May 23, 2025

Cockpit Proving Grounds Write-Up

Proving Grounds Cockpit machine walkthrough

SUMMARY

This write-up covers the Cockpit machine from Offsec’s Proving Grounds, a Linux machine where a login bypass chained with credential reuse led to a privileged terminal.

Directory enumeration on port 80 with ffuf revealed a /login panel vulnerable to a simple SQL injection bypass. The admin panel exposed user credentials encoded in Base64. Decoding them yielded cleartext passwords. Port 9090 hosted an Ubuntu Cockpit admin interface, and authenticating as user james with the recovered credentials granted access to a browser-based terminal, which was used to send a reverse shell.

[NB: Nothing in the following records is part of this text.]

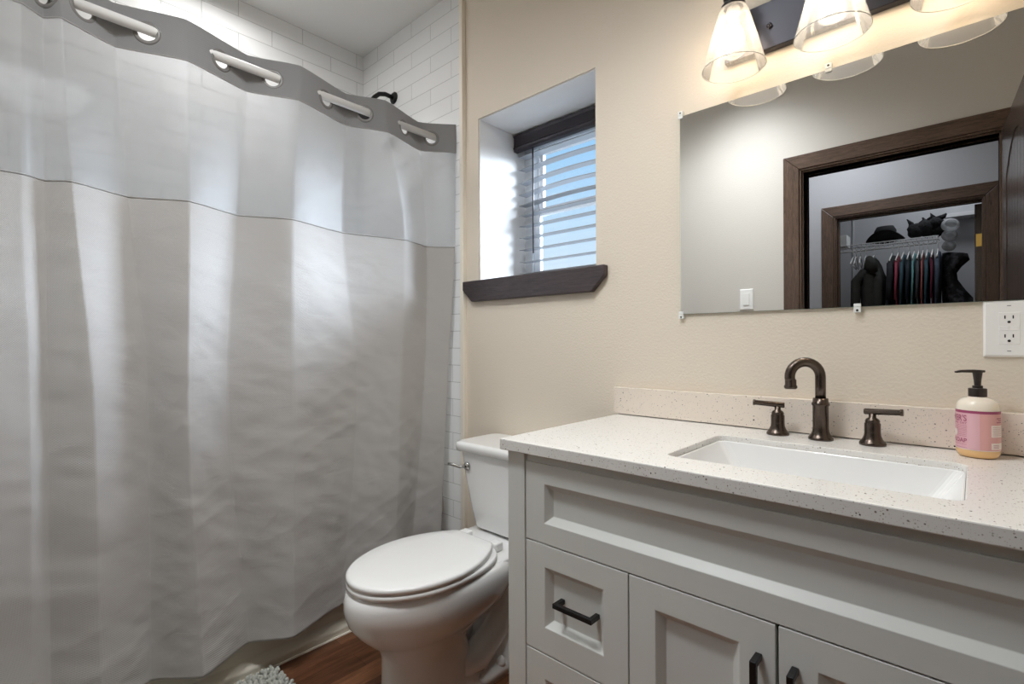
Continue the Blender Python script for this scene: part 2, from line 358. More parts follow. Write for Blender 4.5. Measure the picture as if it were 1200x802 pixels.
casing('trim_2', -0.695, 0.100, 2.045, YF, YF + .02, .078, M_casX, M_casZ, -0.2, YF)
casing('trim_3', -0.695, 0.100, 2.045, -0.20, -0.22, .078, M_casX, M_casZ, -0.199, YF - .001)
# hall and closet
HY = -1.43
b = B(); box(b, -2.7, 1.5, -2.6, -0.2, H, H + .1); struct('ceiling_hall', b, M_ceil)
b = B(); box(b, XR + .15, 1.5, -2.6, -0.2, -0.08, 0.0); struct('floor_hall', b, M_floor)
CX0, CX1 = -0.775, 0.055
b = B(); box(b, -2.7, CX0, HY - .12, HY, 0, H); box(b, CX1, 1.5, HY - .12, HY, 0, H); box(b, CX0, CX1, HY - .12, HY, 2.05, H); struct('wall_hall', b, M_hall)
b = B(); box(b, -2.8, -2.7, -2.6, -0.2, 0, H); struct('wall_hall_left', b, M_hall)
b = B(); box(b, 1.5, 1.6, -2.6, -0.2, 0, H); struct('wall_hall_right', b, M_hall)
b = B(); box(b, XR, 1.5, -0.2, -0.08, 0, H); struct('wall_hall_front', b, M_hall)
b = B(); box(b, -1.9, 0.6, -2.5, -2.4, 0, H); struct('wall_closet_back', b, M_hall)
b = B(); box(b, -1.9, -1.8, -2.4, HY - .12, 0, H); struct('wall_closet_left', b, M_hall)
b = B(); box(b, 0.5, 0.6, -2.4, HY - .12, 0, H); struct('wall_closet_right', b, M_hall)
casing('trim_4', CX0, CX1, 2.045, HY, HY + .02, .078, M_casX, M_casZ, HY - .12, HY)
b = B(); box(b, XR - .012, XR, YF, 0.90, 0, .10); struct('baseboard_right', b, M_white, bevel=.003)
b = B(); box(b, -1.655, -0.89, 1.488, 1.50, 0, .10); struct('baseboard_back', b, M_white, bevel=.003)

# ------------------------------------------------------------------ window
win = thing('window_1', None, None, ((WX0 + WX1) / 2, 1.80, WZ0), kind='structure')
b = B()
for (x0, x1, z0, z1) in ((WX0, WX0 + .004, WZ0, WZ1), (WX1 - .004, WX1, WZ0, WZ1), (WX0, WX1, WZ1 - .004, WZ1), (WX0, WX1, WZ0 - .02, WZ0 - .001)):
    box(b, x0, x1, YW + .006, 1.80, z0, z1)
obj('recess_lining', b, M_white, win)
b = B()
FY0, FY1 = 1.80, 1.86
for (x0, x1, z0, z1) in ((WX0, WX0 + .05, WZ0 - .02, WZ1), (WX1 - .05, WX1, WZ0 - .02, WZ1), (WX0 + .05, WX1 - .05, WZ1 - .05, WZ1), (WX0 + .05, WX1 - .05, WZ0 - .02, WZ0 + .03)):
    box(b, x0, x1, FY0, FY1, z0, z1)
obj('window_frame', b, M_vinyl, win, bevel=.003)
for nm, z0, z1, yy in (('upper_sash', 1.715, WZ1 - .05, 1.838), ('lower_sash', WZ0 + .03, 1.745, 1.815)):
    b = B(); a0, a1 = WX0 + .05, WX1 - .05; s = .034
    for (x0, x1, q0, q1) in ((a0, a0 + s, z0, z1), (a1 - s, a1, z0, z1), (a0 + s, a1 - s, z1 - s, z1), (a0 + s, a1 - s, z0, z0 + s)):
        box(b, x0, x1, yy, yy + .02, q0, q1)
    so = obj(nm, b, M_vinyl, win, bevel=.003)
    b = B(); box(b, a0 + s, a1 - s, yy + .008, yy + .012, z0 + s, z1 - s); obj('pane', b, M_pane, so)
b = B(); prism(b, [(-1.655, WZ0), (-1.655, WZ0 - .038), (-1.600, 1.295), (-0.985, 1.295), (-0.930, WZ0 - .035), (-0.930, WZ0)], 'y', 1.475, 1.501)
sill = obj('window_sill', b, M_stain, win, bevel=.004)
b = B(); box(b, WX0 + .001, WX1 - .001, 1.5015, 1.80, WZ0 - .022, WZ0 - .0005); obj('sill_board', b, M_stain, win, bevel=.002)

bl = thing('window_blind', 'dark valance window blind with open grey slats in the window recess', 'window blind', ((WX0 + WX1) / 2, 1.75, 2.0))
b = B(); prism(b, [(1.715, 2.072), (1.735, 2.078), (1.745, 2.078), (1.745, 2.0), (1.722, 2.0), (1.722, 2.010), (1.717, 2.016), (1.722, 2.024), (1.722, 2.062)], 'x', WX0 + .006, WX1 - .006); obj('valance', b, M_val, bl)
b = B(); box(b, WX0 + .012, WX1 - .012, 1.746, 1.790, 2.035, 2.078); obj('headrail', b, M_vinyl, bl)
zs_ = [2.015, 1.978, 1.918, 1.855, 1.800, 1.752, 1.706, 1.656, 1.602, 1.546, 1.489, 1.437]
for i, z in enumerate(zs_):
    b = B(); n = 16; bow = [.0, .004, .011, .015, .017, .012, .004, 0, 0, 0, 0, 0][i]
    rings = []
    for k in range(n + 1):
        t = k / n; x = WX0 + .018 + t * (WX1 - WX0 - .036); zz = z + bow * 4 * t * (1 - t)
        rings.append([(x, 1.742, zz - .0018), (x, 1.768, zz + .0010), (x, 1.794, zz + .0005), (x, 1.794, zz + .0035), (x, 1.768, zz + .0040), (x, 1.742, zz + .0012)])
    loft(b, rings); obj('slat', b, M_slat, bl)
b = B(); box(b, WX0 + .018, WX1 - .018, 1.745, 1.792, WZ0 + .003, WZ0 + .016); obj('bottom_rail', b, M_slat, bl, bevel=.003)
for x in (WX0 + .10, WX1 - .10):
    b = B()
    for yy in (1.743, 1.793): tube(b, [(x, yy, 2.04), (x, yy, WZ0 + .01)], .0009, 6)
    obj('ladder_cord', b, M_val, bl)
b = B(); tube(b, [(-1.462, 1.731, 2.0), (-1.462, 1.731, 1.52)], .0035, 8); obj('wand', b, M_val, bl, smooth=True)

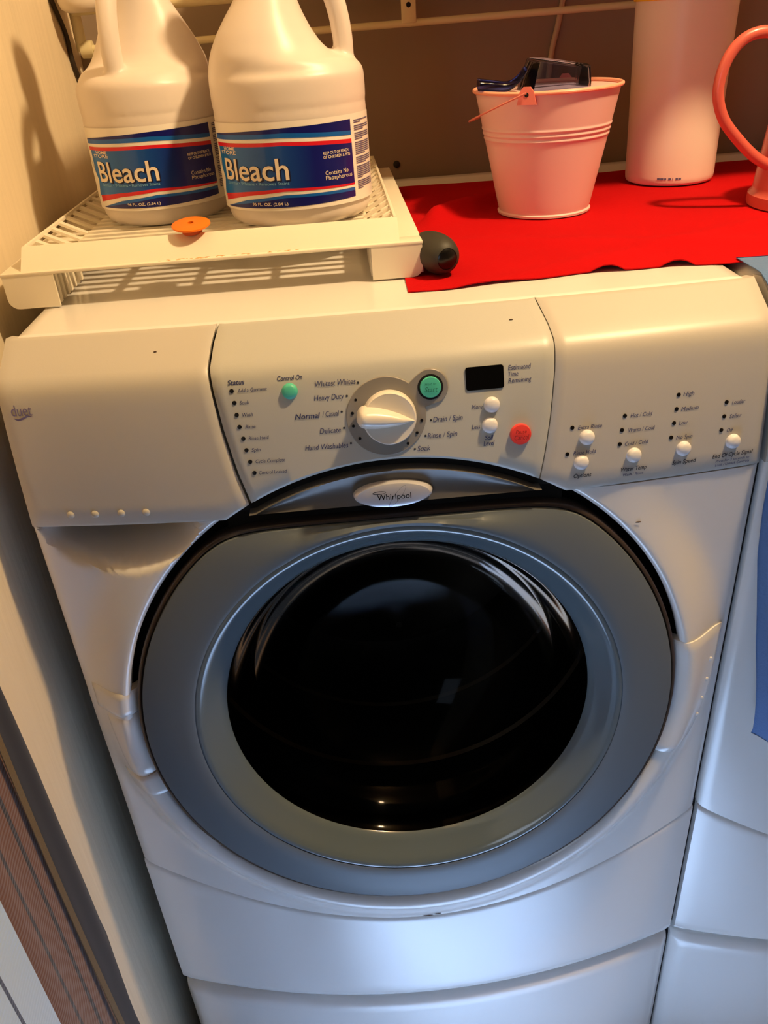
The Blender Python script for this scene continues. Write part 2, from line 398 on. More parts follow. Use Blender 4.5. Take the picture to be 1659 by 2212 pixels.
    if washer:
        patch('hinge_cap', -0.1880, -0.2175, cinl, xo, 0.0022, 8)
        patch('hinge_cover', -0.2190, -0.3000, lambda z: cinl(z), lambda z: xo(z)+0.009, 0.0012, 16)
        patch('hinge_cap', -0.3015, -0.3300, cinl, xo, 0.0022, 8)
        for (x, z) in [(0.3209, -0.2264), (0.3191, -0.2526), (0.3165, -0.2788), (0.3146, -0.3031)]:
            p = Vector((x, Sp(x, z)-0.0035, z)); mb = MB(); mb.lathe([(0.0030, 0), (0.0022, 0.0010), (0.0008, 0.0014), (0.0001, 0.0015)], 14, Matrix.Translation(p) @ Matrix.Rotation(R_(90), 4, 'X'))
            mk(mb, 'grip_bump', enamel, hd)
    return dict(drawer=drawer, ctrl=ctrl, opt=opt, visor=visor, handle=hd, mk=mk)

def frame(x, z, off=0.0):
    """frame on the console face: x along the panel, y up the panel, z out of it"""
    h = 0.002; p = Vector((x, S(x, z)-0.002, z))
    tx = Vector((2*h, S(x+h, z)-S(x-h, z), 0)).normalized(); tz = Vector((0, S(x, z+h)-S(x, z-h), 2*h)).normalized()
    n = tx.cross(tz).normalized(); tz = n.cross(tx)
    if n.y > 0: n = -n
    m = Matrix(((tx.x, tz.x, n.x, 0), (tx.y, tz.y, n.y, 0), (tx.z, tz.z, n.z, 0), (0, 0, 0, 1)))
    return Matrix.Translation(p+n*off) @ m

# ================================================================== the room
wall_m = mat('wall_cream_brushed', (230, 214, 184), 0.8, bump=0.5, bscale=60, var=0.09, vscale=26, stretch=(1, 1.6, 0.14))
back_m = mat('wall_brown_board', (148, 130, 112), 0.55, bump=0.10, bscale=30, var=0.10, vscale=5, stretch=(3, 1, 0.4))
floor_m = mat('floor_vinyl', (132, 140, 152), 0.45, var=0.12, vscale=9)
ceil_m = mat('ceiling_boards', (132, 118, 100), 0.9)
def struct(o): o['kind'] = 'structure'; return o
FZ = -ZO
struct(MB().box(-0.485, -0.385, -0.60, 0.80, FZ, 1.45).build('wall_left', wall_m, smooth=False))
struct(MB().box(-0.385, 2.2, 0.715, 0.80, FZ, 1.45).build('wall_back', back_m, smooth=False))
struct(MB().box(-2.2, 2.2, -2.6, 0.80, FZ-0.06, FZ).build('floor', floor_m, smooth=False))
struct(MB().box(-2.2, 2.2, -2.6, 0.80, 1.45, 1.50).build('ceiling', ceil_m, smooth=False))
struct(MB().box(2.2, 2.28, -2.6, 0.80, FZ, 1.45).build('wall_right', back_m, smooth=False))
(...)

Privilege escalation abused a sudo rule allowing james to run tar as root. The tar command used a wildcard (*), enabling a classic tar wildcard injection attack: specially crafted filenames were used to inject a --checkpoint-action that appended a full sudo rule for james to the sudoers file, granting unrestricted root access.


PATH TO FOLLOW

  1. Reconnaissance & Directory Enumeration
  2. SQL Injection Login Bypass
  3. Base64 Credential Decoding
  4. Cockpit Admin Panel Access & Terminal Reverse Shell
  5. Sudo tar Wildcard Injection
  6. Sudoers File Modification & Shell as Root

Due to OffSec’s policy on content sharing, these write-ups will provide hints only rather than full solutions.I know, boring stuff.